Als Schwerpunkte des Energiekonzepts der Bundesregierung zur Förderung der erneuerbaren Energien nannte die Kanzlerin drei konkrete Beispiele: nämlich den Ausbau der Stromnetze, die Forschung im Bereich von Speicherbausteinen und Gebäudesanierungen zur besseren Wärmedämmung. Auch Windenergie soll offenbar eine tragende Rolle spielen.

Röttgen kündigte an, dass die staatliche KfW-Bankengruppe ein Förderprogramm für zehn neue Windparks im Volumen von rund fünf Milliarden Euro auflegen werde.

Letzte Hürde Bundesrat

Zudem hat Merkel eine weitere Einnahmequelle aufgetan: Merkel kündigte an, dass die Einnahmen aus den CO2-Zertifikaten ab 2013 zu hundert Prozent für den Klimaschutz und die Förderung der erneuerbaren Energien verwendet werden sollen.
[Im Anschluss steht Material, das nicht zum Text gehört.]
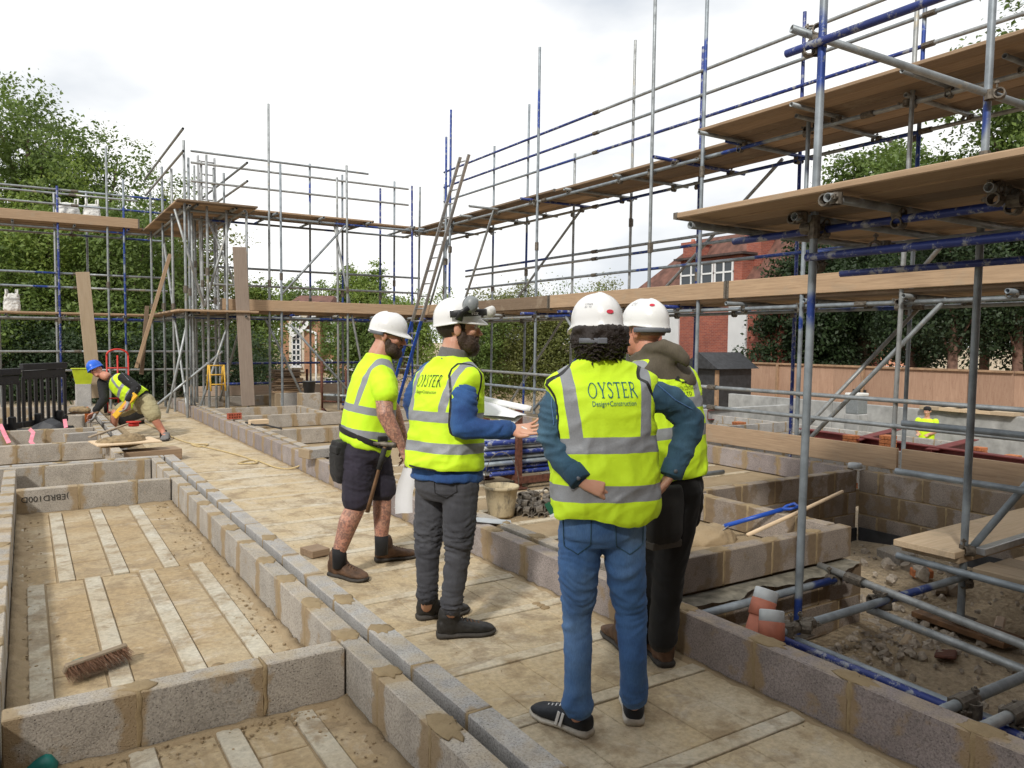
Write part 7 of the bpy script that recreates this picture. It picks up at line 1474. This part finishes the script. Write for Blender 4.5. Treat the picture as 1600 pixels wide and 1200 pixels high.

Freilich droht die so euphorisch von der Bundesregierung ausgerufene Energie-Revolution noch an einer Behörde zu scheitern. Mehrere Bundesländer haben bereits angekündigt, gegen die Laufzeitverlängerung vor dem Bundesverfassungsgericht klagen zu wollen.

Auch NRW zählt dazu. "Nordrhein-Westfalen wird beim Bundesverfassungsgericht klagen, wenn die Bundesregierung mit ihren Atomplänen versucht, den Bundesrat zu umgehen", kündigte Ministerpräsidentin Hannelore Kraft (SPD) am Montag an.